Aim ▸
All of the material should be reproduced exactly, with pictures left out.

Data excerpt ▸
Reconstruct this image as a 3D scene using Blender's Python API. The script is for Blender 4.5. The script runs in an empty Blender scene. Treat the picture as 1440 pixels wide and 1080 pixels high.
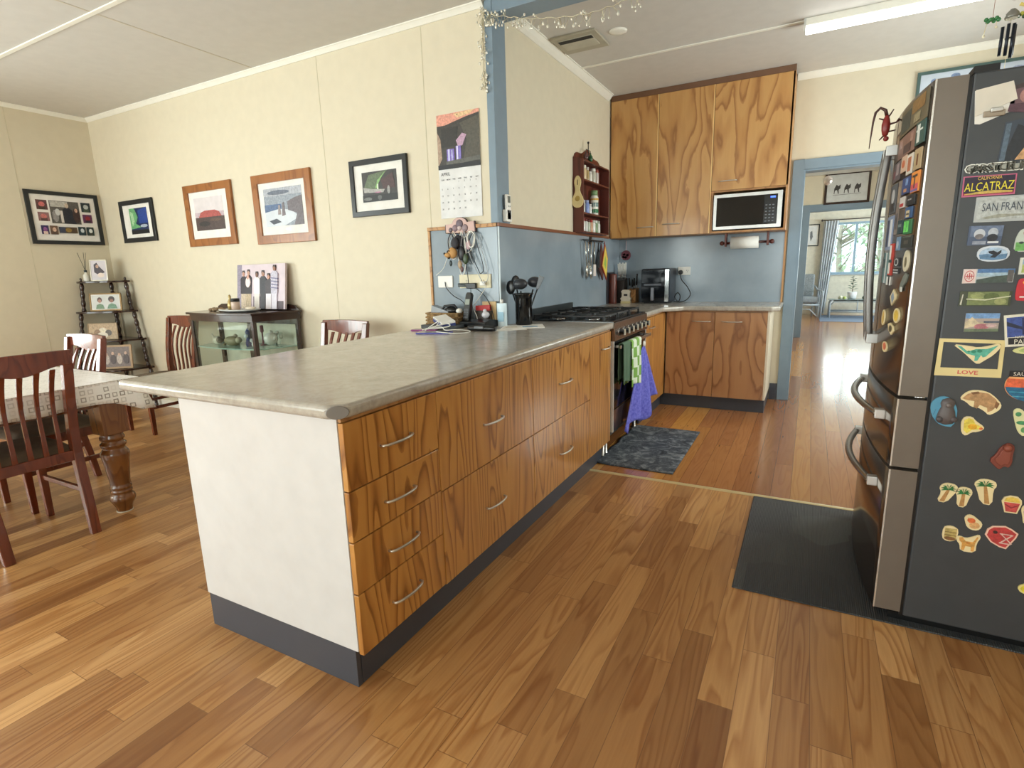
import bpy, bmesh, math, random
from mathutils import Vector, Matrix
random.seed(7)
PI = math.pi
SC = bpy.context.scene
COL = SC.collection

# ------------------------------------------------------------------ camera, exposure, world, lights
def setup_camera():
    yaw, pitch, roll = -0.496996, -0.2053586, 0.0280519
    f = Vector((math.sin(yaw)*math.cos(pitch), math.cos(yaw)*math.cos(pitch), math.sin(pitch)))
    r = f.cross(Vector((0, 0, 1))).normalized()
    d = f.cross(r)
    r2 = math.cos(roll)*r + math.sin(roll)*d
    d2 = -math.sin(roll)*r + math.cos(roll)*d
    cam = bpy.data.cameras.new('camera')
    cam.sensor_width = 36.0
    cam.lens = 767.876/1440*36
    cam.clip_start = 0.05
    co = bpy.data.objects.new('camera', cam)
    M = Matrix(((r2.x, -d2.x, -f.x, 0), (r2.y, -d2.y, -f.y, 0), (r2.z, -d2.z, -f.z, 1.255), (0, 0, 0, 1)))
    co.matrix_world = M
    COL.objects.link(co)
    SC.camera = co
setup_camera()
vs = SC.view_settings
vs.view_transform = 'Standard'; vs.look = 'None'; vs.gamma = 1.0; vs.use_curve_mapping = False
vs.exposure = 0.2
SC.cycles.use_denoising = True
SC.cycles.max_bounces = 8
SC.cycles.diffuse_bounces = 5
SC.cycles.sample_clamp_indirect = 6.0

w = bpy.data.worlds.new('sky'); SC.world = w; w.use_nodes = True
bg = w.node_tree.nodes['Background']
bg.inputs[0].default_value = (0.78, 0.89, 1.0, 1); bg.inputs[1].default_value = 2.4

def area(name, loc, rot, sx, sy, power, col):
    l = bpy.data.lights.new(name, 'AREA'); l.shape = 'RECTANGLE'; l.size = sx; l.size_y = sy
    l.energy = power; l.color = col
    o = bpy.data.objects.new(name, l); o.location = loc; o.rotation_euler = rot; COL.objects.link(o)
    return o
# daylight entering through the windows of the dining room, the kitchen and the lounge, plus added side fills
area('daylight_dining_back', (-4.1, -3.25, 1.35), (PI/2, 0, 0), 3.6, 1.9, 150, (1.0, 0.985, 0.97))
area('daylight_dining_back_right', (0.2, -3.25, 1.45), (PI/2, 0, 0), 1.8, 1.5, 52, (1.0, 0.985, 0.97))
area('daylight_dining_side', (-6.4, -0.4, 1.45), (PI/2, 0, -PI/2), 2.6, 1.3, 130, (1.0, 0.99, 0.985))
area('daylight_kitchen_side', (1.78, 4.3, 1.6), (PI/2, 0, PI/2), 1.5, 0.95, 62, (1.0, 0.985, 0.97))
area('hall_fill', (1.78, 8.2, 1.5), (PI/2, 0, PI/2), 1.6, 1.2, 75, (0.98, 0.99, 1.0))  # fill added to brighten the hall, source unseen
area('daylight_lounge', (1.2, 15.36, 1.55), (-PI/2, 0, 0), 1.7, 1.15, 22, (0.90, 0.96, 1.0))
area('lounge_side_fill', (3.5, 13.0, 1.5), (PI/2, 0, PI/2), 2.0, 1.3, 170, (0.92, 0.97, 1.0))  # fill added from an unseen side to brighten the lounge
sun = bpy.data.lights.new('sun', 'SUN'); sun.energy = 4.0; sun.angle = 0.01; sun.color = (1.0, 0.96, 0.9)
so = bpy.data.objects.new('sun', sun); so.rotation_euler = (0.45, -0.3, 0); COL.objects.link(so)

# ------------------------------------------------------------------ helpers
def lin(c):
    c /= 255.0
    return c/12.92 if c <= 0.04045 else ((c+0.055)/1.055)**2.4
def rgb(r, g, b): return (lin(r), lin(g), lin(b), 1)

class NT:
    def __init__(s, name):
        m = bpy.data.materials.new(name); m.use_nodes = True
        s.m = m; s.t = m.node_tree; s.b = s.t.nodes['Principled BSDF']
    def n(s, typ, **kw):
        nd = s.t.nodes.new(typ)
        for k, v in kw.items(): setattr(nd, k, v)
        return nd
    def l(s, a, b): s.t.links.new(a, b)
    def put(s, sock, v):
        if isinstance(v, bpy.types.NodeSocket): s.l(v, sock)
        elif v is not None: sock.default_value = v
    def math(s, op, a, b=None, c=None):
        nd = s.n('ShaderNodeMath', operation=op)
        s.put(nd.inputs[0], a); s.put(nd.inputs[1], b)
        if c is not None: s.put(nd.inputs[2], c)
        return nd.outputs[0]
    def coord(s, scale=(1, 1, 1), rand=True, kind='Object'):
        tc = s.n('ShaderNodeTexCoord')
        mp = s.n('ShaderNodeMapping'); s.l(tc.outputs[kind], mp.inputs[0])
        mp.inputs['Scale'].default_value = scale
        if rand:
            oi = s.n('ShaderNodeObjectInfo')
            v = s.n('ShaderNodeCombineXYZ')
            for i in range(3): s.l(s.math('MULTIPLY', oi.outputs['Random'], 37.0*(i+1)), v.inputs[i])
            s.l(v.outputs[0], mp.inputs['Location'])
        return mp.outputs[0]
    def noise(s, vec, scale, detail=3, rough=0.5, dist=0.0, out=0):
        nd = s.n('ShaderNodeTexNoise'); s.l(vec, nd.inputs['Vector'])
        nd.inputs['Scale'].default_value = scale; nd.inputs['Detail'].default_value = detail
        nd.inputs['Roughness'].default_value = rough; nd.inputs['Distortion'].default_value = dist
        return nd.outputs[out]
    def ramp(s, fac, stops):
        nd = s.n('ShaderNodeValToRGB'); s.l(fac, nd.inputs[0])
        e = nd.color_ramp.elements
        while len(e) < len(stops): e.new(0.5)
        for i, (p, c) in enumerate(stops): e[i].position = p; e[i].color = c
        return nd.outputs[0]
    def mix(s, fac, a, b, mode='MIX'):
        nd = s.n('ShaderNodeMix', data_type='RGBA', blend_type=mode)
        s.put(nd.inputs[0], fac); s.put(nd.inputs[6], a); s.put(nd.inputs[7], b)
        return nd.outputs[2]
    def bump(s, h, strength=0.2, dist=0.002):
        nd = s.n('ShaderNodeBump'); s.l(h, nd.inputs['Height'])
        nd.inputs['Strength'].default_value = strength; nd.inputs['Distance'].default_value = dist
        s.l(nd.outputs[0], s.b.inputs['Normal'])
    def fin(s, col=None, rough=None, metal=0.0, coat=0.0, spec=None):
        s.put(s.b.inputs['Base Color'], col)
        s.put(s.b.inputs['Roughness'], rough)
        s.b.inputs['Metallic'].default_value = metal
        s.b.inputs['Coat Weight'].default_value = coat
        s.b.inputs['Coat Roughness'].default_value = 0.08
        if spec is not None: s.b.inputs['Specular IOR Level'].default_value = spec
        return s.m

_cc = {}
def C(r, g, b, rough=0.5, metal=0.0, coat=0.0, var=0.04):
    """plain paint, plastic or metal with a faint procedural unevenness"""
    k = (r, g, b, rough, metal, coat, var)
    if k not in _cc:
        t = NT('surface_%d_%d_%d' % (r, g, b))
        n = t.noise(t.coord(), 14 if var < 0.15 else 75, 2 if var < 0.15 else 5, 0.5 if var < 0.15 else 0.7)
        a = rgb(r, g, b)
        lo = tuple(x*(1-var*2) for x in a[:3])+(1,); hi = tuple(min(1, x*(1+var*1.2)) for x in a[:3])+(1,)
        _cc[k] = t.fin(t.ramp(n, [(0.3, lo), (0.7, hi)]), rough, metal, coat)
    return _cc[k]

def emis(name, col, strength):
    t = NT(name); t.b.inputs['Base Color'].default_value = col
    t.b.inputs['Emission Color'].default_value = col; t.b.inputs['Emission Strength'].default_value = strength
    return t.m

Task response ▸
Reconstruct this image as a 3D scene using Blender's Python API. The script is for Blender 4.5. The script runs in an empty Blender scene. Treat the picture as 1440 pixels wide and 1080 pixels high.
import bpy, bmesh, math, random
from mathutils import Vector, Matrix
random.seed(7)
PI = math.pi
SC = bpy.context.scene
COL = SC.collection

# ------------------------------------------------------------------ camera, exposure, world, lights
def setup_camera():
    yaw, pitch, roll = -0.496996, -0.2053586, 0.0280519
    f = Vector((math.sin(yaw)*math.cos(pitch), math.cos(yaw)*math.cos(pitch), math.sin(pitch)))
    r = f.cross(Vector((0, 0, 1))).normalized()
    d = f.cross(r)
    r2 = math.cos(roll)*r + math.sin(roll)*d
    d2 = -math.sin(roll)*r + math.cos(roll)*d
    cam = bpy.data.cameras.new('camera')
    cam.sensor_width = 36.0
    cam.lens = 767.876/1440*36
    cam.clip_start = 0.05
    co = bpy.data.objects.new('camera', cam)
    M = Matrix(((r2.x, -d2.x, -f.x, 0), (r2.y, -d2.y, -f.y, 0), (r2.z, -d2.z, -f.z, 1.255), (0, 0, 0, 1)))
    co.matrix_world = M
    COL.objects.link(co)
    SC.camera = co
setup_camera()
vs = SC.view_settings
vs.view_transform = 'Standard'; vs.look = 'None'; vs.gamma = 1.0; vs.use_curve_mapping = False
vs.exposure = 0.2
SC.cycles.use_denoising = True
SC.cycles.max_bounces = 8
SC.cycles.diffuse_bounces = 5
SC.cycles.sample_clamp_indirect = 6.0

w = bpy.data.worlds.new('sky'); SC.world = w; w.use_nodes = True
bg = w.node_tree.nodes['Background']
bg.inputs[0].default_value = (0.78, 0.89, 1.0, 1); bg.inputs[1].default_value = 2.4

def area(name, loc, rot, sx, sy, power, col):
    l = bpy.data.lights.new(name, 'AREA'); l.shape = 'RECTANGLE'; l.size = sx; l.size_y = sy
    l.energy = power; l.color = col
    o = bpy.data.objects.new(name, l); o.location = loc; o.rotation_euler = rot; COL.objects.link(o)
    return o
# daylight entering through the windows of the dining room, the kitchen and the lounge, plus added side fills
area('daylight_dining_back', (-4.1, -3.25, 1.35), (PI/2, 0, 0), 3.6, 1.9, 150, (1.0, 0.985, 0.97))
area('daylight_dining_back_right', (0.2, -3.25, 1.45), (PI/2, 0, 0), 1.8, 1.5, 52, (1.0, 0.985, 0.97))
area('daylight_dining_side', (-6.4, -0.4, 1.45), (PI/2, 0, -PI/2), 2.6, 1.3, 130, (1.0, 0.99, 0.985))
area('daylight_kitchen_side', (1.78, 4.3, 1.6), (PI/2, 0, PI/2), 1.5, 0.95, 62, (1.0, 0.985, 0.97))
area('hall_fill', (1.78, 8.2, 1.5), (PI/2, 0, PI/2), 1.6, 1.2, 75, (0.98, 0.99, 1.0))  # fill added to brighten the hall, source unseen
area('daylight_lounge', (1.2, 15.36, 1.55), (-PI/2, 0, 0), 1.7, 1.15, 22, (0.90, 0.96, 1.0))
area('lounge_side_fill', (3.5, 13.0, 1.5), (PI/2, 0, PI/2), 2.0, 1.3, 170, (0.92, 0.97, 1.0))  # fill added from an unseen side to brighten the lounge
sun = bpy.data.lights.new('sun', 'SUN'); sun.energy = 4.0; sun.angle = 0.01; sun.color = (1.0, 0.96, 0.9)
so = bpy.data.objects.new('sun', sun); so.rotation_euler = (0.45, -0.3, 0); COL.objects.link(so)

# ------------------------------------------------------------------ helpers
def lin(c):
    c /= 255.0
    return c/12.92 if c <= 0.04045 else ((c+0.055)/1.055)**2.4
def rgb(r, g, b): return (lin(r), lin(g), lin(b), 1)

class NT:
    def __init__(s, name):
        m = bpy.data.materials.new(name); m.use_nodes = True
        s.m = m; s.t = m.node_tree; s.b = s.t.nodes['Principled BSDF']
    def n(s, typ, **kw):
        nd = s.t.nodes.new(typ)
        for k, v in kw.items(): setattr(nd, k, v)
        return nd
    def l(s, a, b): s.t.links.new(a, b)
    def put(s, sock, v):
        if isinstance(v, bpy.types.NodeSocket): s.l(v, sock)
        elif v is not None: sock.default_value = v
    def math(s, op, a, b=None, c=None):
        nd = s.n('ShaderNodeMath', operation=op)
        s.put(nd.inputs[0], a); s.put(nd.inputs[1], b)
        if c is not None: s.put(nd.inputs[2], c)
        return nd.outputs[0]
    def coord(s, scale=(1, 1, 1), rand=True, kind='Object'):
        tc = s.n('ShaderNodeTexCoord')
        mp = s.n('ShaderNodeMapping'); s.l(tc.outputs[kind], mp.inputs[0])
        mp.inputs['Scale'].default_value = scale
        if rand:
            oi = s.n('ShaderNodeObjectInfo')
            v = s.n('ShaderNodeCombineXYZ')
            for i in range(3): s.l(s.math('MULTIPLY', oi.outputs['Random'], 37.0*(i+1)), v.inputs[i])
            s.l(v.outputs[0], mp.inputs['Location'])
        return mp.outputs[0]
    def noise(s, vec, scale, detail=3, rough=0.5, dist=0.0, out=0):
        nd = s.n('ShaderNodeTexNoise'); s.l(vec, nd.inputs['Vector'])
        nd.inputs['Scale'].default_value = scale; nd.inputs['Detail'].default_value = detail
        nd.inputs['Roughness'].default_value = rough; nd.inputs['Distortion'].default_value = dist
        return nd.outputs[out]
    def ramp(s, fac, stops):
        nd = s.n('ShaderNodeValToRGB'); s.l(fac, nd.inputs[0])
        e = nd.color_ramp.elements
        while len(e) < len(stops): e.new(0.5)
        for i, (p, c) in enumerate(stops): e[i].position = p; e[i].color = c
        return nd.outputs[0]
    def mix(s, fac, a, b, mode='MIX'):
        nd = s.n('ShaderNodeMix', data_type='RGBA', blend_type=mode)
        s.put(nd.inputs[0], fac); s.put(nd.inputs[6], a); s.put(nd.inputs[7], b)
        return nd.outputs[2]
    def bump(s, h, strength=0.2, dist=0.002):
        nd = s.n('ShaderNodeBump'); s.l(h, nd.inputs['Height'])
        nd.inputs['Strength'].default_value = strength; nd.inputs['Distance'].default_value = dist
        s.l(nd.outputs[0], s.b.inputs['Normal'])
    def fin(s, col=None, rough=None, metal=0.0, coat=0.0, spec=None):
        s.put(s.b.inputs['Base Color'], col)
        s.put(s.b.inputs['Roughness'], rough)
        s.b.inputs['Metallic'].default_value = metal
        s.b.inputs['Coat Weight'].default_value = coat
        s.b.inputs['Coat Roughness'].default_value = 0.08
        if spec is not None: s.b.inputs['Specular IOR Level'].default_value = spec
        return s.m

_cc = {}
def C(r, g, b, rough=0.5, metal=0.0, coat=0.0, var=0.04):
    """plain paint, plastic or metal with a faint procedural unevenness"""
    k = (r, g, b, rough, metal, coat, var)
    if k not in _cc:
        t = NT('surface_%d_%d_%d' % (r, g, b))
        n = t.noise(t.coord(), 14 if var < 0.15 else 75, 2 if var < 0.15 else 5, 0.5 if var < 0.15 else 0.7)
        a = rgb(r, g, b)
        lo = tuple(x*(1-var*2) for x in a[:3])+(1,); hi = tuple(min(1, x*(1+var*1.2)) for x in a[:3])+(1,)
        _cc[k] = t.fin(t.ramp(n, [(0.3, lo), (0.7, hi)]), rough, metal, coat)
    return _cc[k]

def emis(name, col, strength):
    t = NT(name); t.b.inputs['Base Color'].default_value = col
    t.b.inputs['Emission Color'].default_value = col; t.b.inputs['Emission Strength'].default_value = strength
    return t.m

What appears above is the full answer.